Richard Grenell, the former acting director of national intelligence, former ambassador to Germany and current Trumpist agitator, offered some sage advice to reporters Thursday: “The journalism industry will improve when there is Truth in labeling its reporting.”
I think that’s true. Which is why, Ric, I also think it’s important for the media to call what President Donald Trump’s campaign has tried to set in motion these past few weeks an attempted coup. Trump tried to instigate an “autogolpe” (also known as a self-coup). This particular label is terrifying and hard to fathom, but it is also the more accurate way to describe what has happened. As of this writing, the Trump campaign’s putative putsch failed, with almost comical ineptness. But it also marked a predictably dangerous turn for an autocratic president who can’t admit to losing, fair and square.
The Daily Beast cannot continue to call Sam a reporter.
— Richard Grenell (@RichardGrenell) November 19, 2020
He is a partisan activist and his blogs should be labeled that way.
The journalism industry will improve its credibility when there is Truth in labeling its reporting. https://t.co/XnDdTTeDWV
Here’s how Reuters described the situation on Thursday: “A senior Trump campaign official told Reuters the plan was to cast enough doubt on the results in crucial states to persuade Republican legislators to step in and appoint their own slates of electors.”
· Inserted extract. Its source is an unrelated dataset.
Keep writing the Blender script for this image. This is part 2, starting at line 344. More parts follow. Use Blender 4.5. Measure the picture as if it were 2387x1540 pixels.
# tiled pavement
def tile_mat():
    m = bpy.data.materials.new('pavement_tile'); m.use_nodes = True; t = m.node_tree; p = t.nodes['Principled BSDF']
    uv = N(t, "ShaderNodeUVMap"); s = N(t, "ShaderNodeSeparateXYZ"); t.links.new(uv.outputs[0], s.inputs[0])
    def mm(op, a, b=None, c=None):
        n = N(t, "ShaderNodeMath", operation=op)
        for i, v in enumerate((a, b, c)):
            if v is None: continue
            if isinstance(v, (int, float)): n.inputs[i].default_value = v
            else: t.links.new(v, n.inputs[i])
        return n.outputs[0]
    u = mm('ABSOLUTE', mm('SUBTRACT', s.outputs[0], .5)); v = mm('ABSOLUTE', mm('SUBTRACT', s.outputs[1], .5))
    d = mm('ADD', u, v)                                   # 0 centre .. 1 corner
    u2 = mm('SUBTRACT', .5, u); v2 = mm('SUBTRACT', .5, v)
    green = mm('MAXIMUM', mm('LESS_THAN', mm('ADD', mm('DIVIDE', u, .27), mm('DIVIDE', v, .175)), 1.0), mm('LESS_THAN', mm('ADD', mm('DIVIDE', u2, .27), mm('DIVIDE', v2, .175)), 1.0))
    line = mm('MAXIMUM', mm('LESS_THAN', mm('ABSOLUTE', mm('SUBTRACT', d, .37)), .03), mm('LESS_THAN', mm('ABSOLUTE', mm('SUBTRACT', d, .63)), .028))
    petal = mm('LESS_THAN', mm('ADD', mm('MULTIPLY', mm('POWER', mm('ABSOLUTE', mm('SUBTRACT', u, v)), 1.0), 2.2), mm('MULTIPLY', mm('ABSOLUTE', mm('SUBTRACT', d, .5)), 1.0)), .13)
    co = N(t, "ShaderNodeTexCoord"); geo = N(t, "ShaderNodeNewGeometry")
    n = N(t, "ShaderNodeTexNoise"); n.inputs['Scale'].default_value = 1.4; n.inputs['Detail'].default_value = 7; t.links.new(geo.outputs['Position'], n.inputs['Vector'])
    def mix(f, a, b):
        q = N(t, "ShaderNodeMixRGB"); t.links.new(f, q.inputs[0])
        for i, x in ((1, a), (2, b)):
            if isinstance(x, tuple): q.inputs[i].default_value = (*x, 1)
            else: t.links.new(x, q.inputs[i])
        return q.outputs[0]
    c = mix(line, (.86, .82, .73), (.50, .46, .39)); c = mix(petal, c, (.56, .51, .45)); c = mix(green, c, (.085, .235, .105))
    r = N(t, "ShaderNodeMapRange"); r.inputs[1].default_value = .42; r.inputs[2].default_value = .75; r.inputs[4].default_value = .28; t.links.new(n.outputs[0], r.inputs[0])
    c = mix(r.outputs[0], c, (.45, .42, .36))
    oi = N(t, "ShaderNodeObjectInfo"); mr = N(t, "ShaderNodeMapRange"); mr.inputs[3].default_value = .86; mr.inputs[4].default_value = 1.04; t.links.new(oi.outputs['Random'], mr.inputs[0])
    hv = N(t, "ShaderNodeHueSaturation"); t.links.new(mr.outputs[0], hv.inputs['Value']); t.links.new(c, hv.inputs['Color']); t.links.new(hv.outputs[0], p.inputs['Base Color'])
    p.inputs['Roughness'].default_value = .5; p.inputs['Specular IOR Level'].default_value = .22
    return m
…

This reporting is backed up by a series of events in states like Michigan, where Trump tried to cajole and pressure state officials into investigating and hopefully overturning the results. Monday, after Michigan did finally certify its result, the administrator of the General Services Administration informed President-elect Joe Biden’s campaign in a defensive letter that the agency would order federal agencies to cooperate with a presidential transition.
Reporting is an involved process that aggregates dozens of voices and sorts through motives and intent. Giving the president the benefit of the doubt here would be more biased than just reporting the facts as we know them.
Even so, I know that “coup” is a big word that carries a lot of historical baggage. It shouldn’t be used without deliberation. Can there be a coup that doesn’t involve a news blackout or tanks in the streets or people cowering in their homes? Perhaps movie coups aren’t the best archetypes. Instead, let’s evaluate some of the clearer objections.
Provocatively, Indi Samarajiva argues that even when a coup is doomed to fail — and especially when everyone knows that the coup will fail in advance — it can still do damage. Samarajiva lived through what she calls a “student coup” in Sri Lanka, and she writes that America is strong enough to withstand Trump, this time.
But Samarajiva also notes that our democracy encourages bad-faith actors to maximize their power. She is right. We need to establish precedents and laws stronger and deeper than the polite norms we ask presidents to abide by today. We must also re-evaluate our language and narrative; the word here is “coup,” and the narrative here is “a coup that did not succeed.” Because if the election were closer — if, say, the election came down to only one state — we might have a totally different situation on our hands. And that’s scary.
Elsewhere, Trump sympathizer Jay Whig argues that it’s unfair to call this a coup because Trump may not even understand what he’s doing — he may genuinely believe he won the election. But whether Trump is or isn’t knowingly committing sedition doesn’t matter. Motive matters far less than intention and consequence. The election was fair; to even try to subvert it while fomenting a demonstrably false conspiracy is a consequence that demands an explanation.
Others, like political scientist Erica de Bruin, argued early on that Trump hadn’t actually violated any laws. I concede that this continues to be more or less true. It’s true that Trump’s lawyers have seemed unwilling to lie in court in the same way that they have in the media. But it is a felony to tamper with the results of a certified election. (Georgia’s Republican secretary of state, Brad Raffensperger, certainly seemed to feel he was being pressured by Sen. Lindsey Graham, R-S.C., to tamper with the certification.) It is also a felony to offer state legislators or presidential electors a thing of value to influence an official decision. Several election law experts wrote Monday that the conduct of Trump’s attorneys is grounds for disbarment. Taken in aggregate, this is a political crime — the type that should trigger an impeachment — and an offense against the system itself.